======== THE DATA
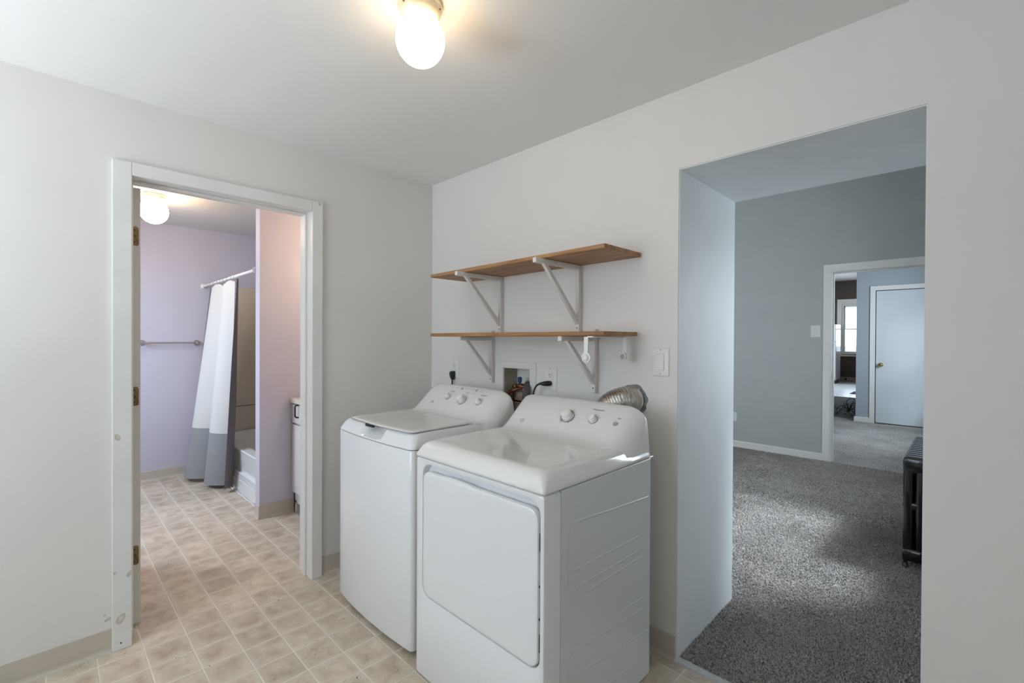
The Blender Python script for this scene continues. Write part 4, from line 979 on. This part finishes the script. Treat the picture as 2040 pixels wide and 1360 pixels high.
# ================================================================ FAR ROOM THINGS
fx, fyy = .62, 8.62
r = thing('fallen_chandelier', (1.07, fyy, 0), 'tangle of wire and small shiny globes lying on the grey plank floor', 'chandelier')
for k in range(12):
    a = k*PI/6; R1 = .11+.09*random.random()
    pts = [(1.07, fyy, .03), (1.07+R1*.5*math.cos(a), fyy+R1*.5*math.sin(a), .07+.16*random.random()), (1.07+R1*math.cos(a), fyy+R1*math.sin(a), .05+.06*random.random()), (1.07+(R1+.04)*math.cos(a+.3), fyy+(R1+.04)*math.sin(a+.3), .02)]
    put('wire_arm', tube(bmesh.new(), curve_pts(pts, 5), .004, 5), DARK, r)
    c = Vector(pts[-1]); put('globe', lathe(bmesh.new(), (c.x, c.y, 0), (0, 0, 1), [(.004, 0.0), (.014, .006), (.019, .019), (.014, .032), (.004, .038)], 10), CRYSTAL, r, smooth=80)
put('cable', tube(bmesh.new(), curve_pts([(1.07, fyy, .05), (1.02, fyy+.1, .22), (1.10, fyy+.2, .27), (1.12, fyy+.35, .15), (1.0, fyy+.6, .006), (.7, fyy+.7, .006), (.4, fyy+.65, .006)]), .005, 6), DARK, r)
r = thing('refrigerator', (-.66, 15.9, 0), 'white refrigerator partly seen at the left of the far window', 'refrigerator')
put('body', B(-1.02, -.30, 15.55, 16.25, .10, 1.86, .02), APPL, r); put('door', B(-1.02, -.30, 15.49, 15.545, .14, 1.30, .015), APPL, r); put('freezer_door', B(-1.02, -.30, 15.49, 15.545, 1.32, 1.86, .015), APPL, r); put('base', B(-1.0, -.33, 15.56, 16.24, 0, .10), GREYP, r)
for z0, z1 in ((.9, 1.26), (1.36, 1.6)): put('handle', B(-.98, -.955, 15.455, 15.485, z0, z1, .006), PLAST, r)
tag(put('power_outlet', B(-.27, -.21, YW-.034, YW-.021, .05, .11, .004), DARK), 'small dark outlet in the tan baseboard under the far window', 'outlet')

# debris on the laundry floor
bm = bmesh.new()
for (x, y) in [(.06, -1.13), (.40, -1.40), (.03, -1.30), (.62, -.93), (.56, -1.02), (.90, -1.00), (.25, -1.48), (-.42, -1.21), (1.02, -.93), (.70, -1.32), (.76, -1.20), (.10, -1.02), (1.68, -.06), (1.66, -.09), (-1.75, -.95), (.48, -.86)]:
    for q in range(2):
        a, b = x+random.uniform(-.006, .006), y+random.uniform(-.006, .006); s = random.uniform(.0015, .0035)
        loft(bm, [[Vector((a+s*math.cos(t)*f, b+s*.6*math.sin(t)*f, z)) for t in (0, 1.2, 2.4, 3.6, 5)] for f, z in ((1, .0002), (.8, s*.5))])
tag(put('floor_debris', bm, DIRT), 'tiny brown crumbs scattered over the beige vinyl floor', 'debris', kind='stuff')
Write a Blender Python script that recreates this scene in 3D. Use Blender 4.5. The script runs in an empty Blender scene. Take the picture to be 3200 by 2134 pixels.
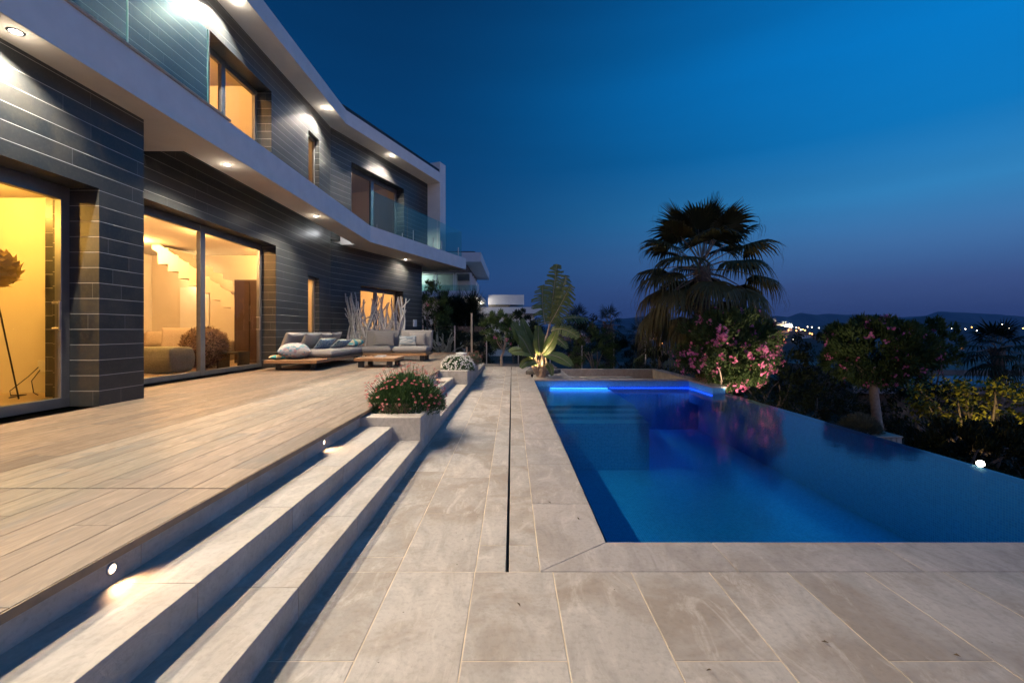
import bpy, math, random
from mathutils import Vector, Matrix, noise
R = math.radians
scene = bpy.context.scene
COL = scene.collection
rng = random.Random(7)

# ------------------------------------------------------------------ camera
cd = bpy.data.cameras.new('camera'); cam = bpy.data.objects.new('camera', cd); COL.objects.link(cam)
cam.location = (0, 0, 1.3); cam.rotation_euler = (R(90), 0, 0)
cd.lens = 16.0; cd.sensor_width = 36.0; cd.sensor_fit = 'HORIZONTAL'
cd.shift_y = -0.01106; cd.clip_start = 0.05; cd.clip_end = 30000
scene.camera = cam

# ------------------------------------------------------------------ render and colour
scene.render.engine = 'CYCLES'
cy = scene.cycles
cy.use_denoising = True
cy.max_bounces = 8; cy.diffuse_bounces = 4; cy.glossy_bounces = 3; cy.transmission_bounces = 4
cy.transparent_max_bounces = 12; cy.volume_bounces = 0
cy.sample_clamp_indirect = 4.0; cy.caustics_reflective = False; cy.caustics_refractive = False
vs = scene.view_settings
vs.view_transform = 'Standard'; vs.look = 'None'; vs.gamma = 1.0; vs.use_curve_mapping = False
vs.exposure = 0.0

# ------------------------------------------------------------------ dusk sky
SKY = 1.0
world = bpy.data.worlds.new('World'); scene.world = world; world.use_nodes = True
nt = world.node_tree; nt.nodes.clear()
def wn(t, **k):
    n = nt.nodes.new(t)
    for a, b in k.items(): setattr(n, a, b)
    return n
wout = wn('ShaderNodeOutputWorld'); wbg = wn('ShaderNodeBackground')
tc = wn('ShaderNodeTexCoord'); sep = wn('ShaderNodeSeparateXYZ')
nt.links.new(tc.outputs['Generated'], sep.inputs[0])
def ramp(stops):
    r = wn('ShaderNodeValToRGB'); e = r.color_ramp.elements
    while len(e) > 1: e.remove(e[0])
    e[0].position = stops[0][0]; e[0].color = (*stops[0][1], 1)
    for p, c in stops[1:]:
        q = e.new(p); q.color = (*c, 1)
    r.color_ramp.interpolation = 'EASE' if False else 'LINEAR'
    return r
def wmath(op, a, b=None):
    m = wn('ShaderNodeMath', operation=op)
    for i, v in enumerate((a, b)):
        if v is None: continue
        if isinstance(v, (int, float)): m.inputs[i].default_value = v
        else: nt.links.new(v, m.inputs[i])
    return m.outputs[0]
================
→ WHAT TO WORK ON
Skip the pictures, please, and transcribe only the lines from the beginning of the material through the one that contains "far window', 'outlet')".

→ RESULT
The Blender Python script for this scene continues. Write part 4, from line 979 on. This part finishes the script. Treat the picture as 2040 pixels wide and 1360 pixels high.
# ================================================================ FAR ROOM THINGS
fx, fyy = .62, 8.62
r = thing('fallen_chandelier', (1.07, fyy, 0), 'tangle of wire and small shiny globes lying on the grey plank floor', 'chandelier')
for k in range(12):
    a = k*PI/6; R1 = .11+.09*random.random()
    pts = [(1.07, fyy, .03), (1.07+R1*.5*math.cos(a), fyy+R1*.5*math.sin(a), .07+.16*random.random()), (1.07+R1*math.cos(a), fyy+R1*math.sin(a), .05+.06*random.random()), (1.07+(R1+.04)*math.cos(a+.3), fyy+(R1+.04)*math.sin(a+.3), .02)]
    put('wire_arm', tube(bmesh.new(), curve_pts(pts, 5), .004, 5), DARK, r)
    c = Vector(pts[-1]); put('globe', lathe(bmesh.new(), (c.x, c.y, 0), (0, 0, 1), [(.004, 0.0), (.014, .006), (.019, .019), (.014, .032), (.004, .038)], 10), CRYSTAL, r, smooth=80)
put('cable', tube(bmesh.new(), curve_pts([(1.07, fyy, .05), (1.02, fyy+.1, .22), (1.10, fyy+.2, .27), (1.12, fyy+.35, .15), (1.0, fyy+.6, .006), (.7, fyy+.7, .006), (.4, fyy+.65, .006)]), .005, 6), DARK, r)
r = thing('refrigerator', (-.66, 15.9, 0), 'white refrigerator partly seen at the left of the far window', 'refrigerator')
put('body', B(-1.02, -.30, 15.55, 16.25, .10, 1.86, .02), APPL, r); put('door', B(-1.02, -.30, 15.49, 15.545, .14, 1.30, .015), APPL, r); put('freezer_door', B(-1.02, -.30, 15.49, 15.545, 1.32, 1.86, .015), APPL, r); put('base', B(-1.0, -.33, 15.56, 16.24, 0, .10), GREYP, r)
for z0, z1 in ((.9, 1.26), (1.36, 1.6)): put('handle', B(-.98, -.955, 15.455, 15.485, z0, z1, .006), PLAST, r)
tag(put('power_outlet', B(-.27, -.21, YW-.034, YW-.021, .05, .11, .004), DARK), 'small dark outlet in the tan baseboard under the far window', 'outlet')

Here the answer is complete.